Google started its quest with the release of data-driven attribution (DDA) in 2013, a model that gives more credit to upper funnel activity than last click attribution does. A few years later, Google released Showcase Shopping ads as an answer to not only the conversion rate problem on generic top-of-funnel terms, but specifically on mobile where upper funnel research activity usually takes place. In 2018, Google expanded Showcase ads to include video for branding purposes (also an upper funnel initiative), and now most recently Google announced shoppable image ads.

We’ll explore what this new ad format means for retailers and how to prepare for its rollout in our latest installment of Keeping Up With Google.

Release Date:

Google announced the launch of shoppable ads on March 5. Google is testing the new ad format with a select number of retailers and said it plans to expand that rollout to more verticals in the next few months.

What It Does:

Shoppable images appear under the “Images” tab of the SERP. The images highlight multiple products that consumers can purchase, similar to shoppable Pinterest pins. Consumers will see a “Sponsored” label as well as a price tag at the bottom of these images. When they hover over the price tag, shoppers will see the name of the products that are available for sale as well as the price.

Which Channels:

Shoppable image ads are available on Google Image Search.

What It Means for Your Business:

The launch checks a few boxes for Google.

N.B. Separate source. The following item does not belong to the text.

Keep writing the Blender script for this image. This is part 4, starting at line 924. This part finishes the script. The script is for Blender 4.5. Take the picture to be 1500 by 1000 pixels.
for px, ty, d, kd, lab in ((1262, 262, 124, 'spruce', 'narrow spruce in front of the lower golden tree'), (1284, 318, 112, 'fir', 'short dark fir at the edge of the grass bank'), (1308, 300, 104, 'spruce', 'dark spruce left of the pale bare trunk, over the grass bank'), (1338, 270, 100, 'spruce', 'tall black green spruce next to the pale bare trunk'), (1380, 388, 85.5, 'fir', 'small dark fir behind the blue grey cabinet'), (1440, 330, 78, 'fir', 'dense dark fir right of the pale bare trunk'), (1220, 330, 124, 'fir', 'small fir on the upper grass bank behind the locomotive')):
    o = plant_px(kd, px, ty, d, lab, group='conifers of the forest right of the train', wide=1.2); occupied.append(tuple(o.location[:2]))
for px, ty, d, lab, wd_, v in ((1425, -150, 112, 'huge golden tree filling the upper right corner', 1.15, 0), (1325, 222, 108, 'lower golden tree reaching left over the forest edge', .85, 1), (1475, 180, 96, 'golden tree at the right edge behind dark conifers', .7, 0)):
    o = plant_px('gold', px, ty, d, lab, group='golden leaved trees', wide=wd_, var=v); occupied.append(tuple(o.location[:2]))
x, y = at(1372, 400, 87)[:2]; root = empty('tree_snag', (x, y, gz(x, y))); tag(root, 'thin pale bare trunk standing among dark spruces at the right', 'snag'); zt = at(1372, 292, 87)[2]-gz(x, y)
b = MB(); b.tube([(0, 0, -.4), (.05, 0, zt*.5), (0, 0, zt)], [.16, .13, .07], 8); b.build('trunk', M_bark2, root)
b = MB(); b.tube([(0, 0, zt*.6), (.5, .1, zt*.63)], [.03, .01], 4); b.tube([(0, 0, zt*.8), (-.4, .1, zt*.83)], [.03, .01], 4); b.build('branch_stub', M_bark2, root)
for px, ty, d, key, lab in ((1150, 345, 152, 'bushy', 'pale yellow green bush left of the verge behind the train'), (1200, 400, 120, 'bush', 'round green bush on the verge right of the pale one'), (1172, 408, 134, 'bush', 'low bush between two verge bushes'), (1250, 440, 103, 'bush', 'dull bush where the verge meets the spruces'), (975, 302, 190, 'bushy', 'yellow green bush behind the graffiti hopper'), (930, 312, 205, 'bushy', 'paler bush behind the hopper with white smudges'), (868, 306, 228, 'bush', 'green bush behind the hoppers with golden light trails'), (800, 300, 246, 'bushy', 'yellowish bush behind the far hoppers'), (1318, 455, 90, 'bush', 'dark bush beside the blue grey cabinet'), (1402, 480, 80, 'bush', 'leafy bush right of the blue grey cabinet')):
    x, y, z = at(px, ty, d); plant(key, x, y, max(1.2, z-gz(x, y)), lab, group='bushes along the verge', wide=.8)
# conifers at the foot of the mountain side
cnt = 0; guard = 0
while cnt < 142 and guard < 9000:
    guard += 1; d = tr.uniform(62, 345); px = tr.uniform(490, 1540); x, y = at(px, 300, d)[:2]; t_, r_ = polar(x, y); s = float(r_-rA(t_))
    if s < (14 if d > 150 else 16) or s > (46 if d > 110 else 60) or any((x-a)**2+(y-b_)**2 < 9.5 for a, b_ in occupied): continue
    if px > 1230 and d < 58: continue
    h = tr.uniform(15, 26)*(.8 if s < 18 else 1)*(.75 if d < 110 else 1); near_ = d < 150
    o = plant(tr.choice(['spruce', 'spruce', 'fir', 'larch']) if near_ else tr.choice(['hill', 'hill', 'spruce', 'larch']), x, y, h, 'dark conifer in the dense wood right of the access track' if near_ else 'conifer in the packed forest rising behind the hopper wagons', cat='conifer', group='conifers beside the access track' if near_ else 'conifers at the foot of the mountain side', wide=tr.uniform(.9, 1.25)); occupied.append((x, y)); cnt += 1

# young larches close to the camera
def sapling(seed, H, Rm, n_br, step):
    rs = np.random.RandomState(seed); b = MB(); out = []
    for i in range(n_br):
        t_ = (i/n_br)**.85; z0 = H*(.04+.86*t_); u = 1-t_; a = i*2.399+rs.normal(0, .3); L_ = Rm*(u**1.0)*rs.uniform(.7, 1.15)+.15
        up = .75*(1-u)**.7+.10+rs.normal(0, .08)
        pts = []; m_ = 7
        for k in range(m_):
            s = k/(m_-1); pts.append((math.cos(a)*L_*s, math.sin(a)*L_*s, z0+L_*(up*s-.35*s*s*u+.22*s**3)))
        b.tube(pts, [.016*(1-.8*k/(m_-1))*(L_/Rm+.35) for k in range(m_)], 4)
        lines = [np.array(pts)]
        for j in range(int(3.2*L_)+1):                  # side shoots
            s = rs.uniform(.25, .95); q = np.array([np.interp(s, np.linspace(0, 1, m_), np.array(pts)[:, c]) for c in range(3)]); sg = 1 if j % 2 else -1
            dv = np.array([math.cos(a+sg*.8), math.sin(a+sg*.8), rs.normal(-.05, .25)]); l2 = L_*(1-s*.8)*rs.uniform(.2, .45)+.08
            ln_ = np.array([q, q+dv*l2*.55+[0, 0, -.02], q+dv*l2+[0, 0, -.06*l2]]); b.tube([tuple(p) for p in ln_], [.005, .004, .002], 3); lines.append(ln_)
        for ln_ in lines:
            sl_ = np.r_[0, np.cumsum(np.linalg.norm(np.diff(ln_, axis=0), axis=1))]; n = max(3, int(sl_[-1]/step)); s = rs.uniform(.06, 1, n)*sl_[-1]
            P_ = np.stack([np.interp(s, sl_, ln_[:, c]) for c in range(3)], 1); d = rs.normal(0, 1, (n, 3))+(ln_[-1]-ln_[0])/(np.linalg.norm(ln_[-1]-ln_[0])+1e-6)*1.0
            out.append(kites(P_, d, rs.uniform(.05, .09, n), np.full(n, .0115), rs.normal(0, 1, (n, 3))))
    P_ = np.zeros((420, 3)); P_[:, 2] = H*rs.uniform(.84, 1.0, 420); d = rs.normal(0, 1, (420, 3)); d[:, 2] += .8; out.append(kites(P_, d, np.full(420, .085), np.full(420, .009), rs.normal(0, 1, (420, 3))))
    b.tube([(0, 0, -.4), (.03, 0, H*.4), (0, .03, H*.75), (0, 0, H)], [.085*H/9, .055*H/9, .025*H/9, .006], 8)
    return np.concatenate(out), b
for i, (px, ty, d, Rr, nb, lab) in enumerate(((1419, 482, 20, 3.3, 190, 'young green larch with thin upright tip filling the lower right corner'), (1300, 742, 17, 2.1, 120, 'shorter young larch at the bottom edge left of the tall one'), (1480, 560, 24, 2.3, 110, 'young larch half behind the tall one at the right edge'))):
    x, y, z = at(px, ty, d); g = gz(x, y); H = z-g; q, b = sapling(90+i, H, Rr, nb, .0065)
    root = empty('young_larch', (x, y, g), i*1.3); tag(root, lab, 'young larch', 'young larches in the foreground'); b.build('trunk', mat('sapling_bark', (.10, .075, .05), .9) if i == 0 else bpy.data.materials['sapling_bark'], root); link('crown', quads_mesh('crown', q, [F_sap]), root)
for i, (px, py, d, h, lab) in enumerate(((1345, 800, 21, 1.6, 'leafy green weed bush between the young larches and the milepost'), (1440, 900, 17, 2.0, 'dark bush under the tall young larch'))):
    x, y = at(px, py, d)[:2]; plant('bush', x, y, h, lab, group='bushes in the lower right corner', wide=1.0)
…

First, shoppable image ads bring more traffic to Google’s search network.

Second, the launch is another step towards monetizing the Google Image Search product. Google launched Shopping ads on Google Image Search back in 2016 with little success, as the ads felt out of place. This new product integrates the ads into the images in a much more natural way.

Third, and probably the most important, the new ad format takes the best of what key competitors like about what Pinterest and Instagram are doing from an ad perspective, and marries it with Google’s data and technology to better deliver highly relevant content.

Last, (surprise, surprise) shoppable image ads are yet another upper funnel activity targeting users while they are viewing images for research purposes.

There will likely be a spike in adoption early because shoppable image ads are the new shiny object of Google Ads. But unless retailers get out of their own way and start evaluating the effectiveness of these ads differently, i.e., exploring multi-touch attribution, the ads won’t gain the traction they should.

Retailers who continue to give all credit to the last touch before the sale, will not understand how a shoppable image ad began that shopper on their journey and nurtured them further down the funnel. Attribution models like linear, time decay, and algorithmic, can help retailers understand the entire shopping journey and the unique role shoppable image ads play at different stages of the funnel. We have an in-depth overview of different multi-touch attribution models to get you started.

I suspect Google Image Search might start looking and acting more like Pinterest in the near future, as Google expands into new areas of advertising. But that doesn’t mean Google will replace this channel or other top-of-funnel platforms like Facebook. Retailers will still need to understand the value of these channels to their business and develop a cohesive strategy across all of them.

Retail marketers should test shoppable image ads, because you should always be testing, but keep your expectations in check. These ads are not going to deliver huge returns, but I encourage you to evaluate them through the lens of other attribution models to see what role they can play in your full-funnel strategy.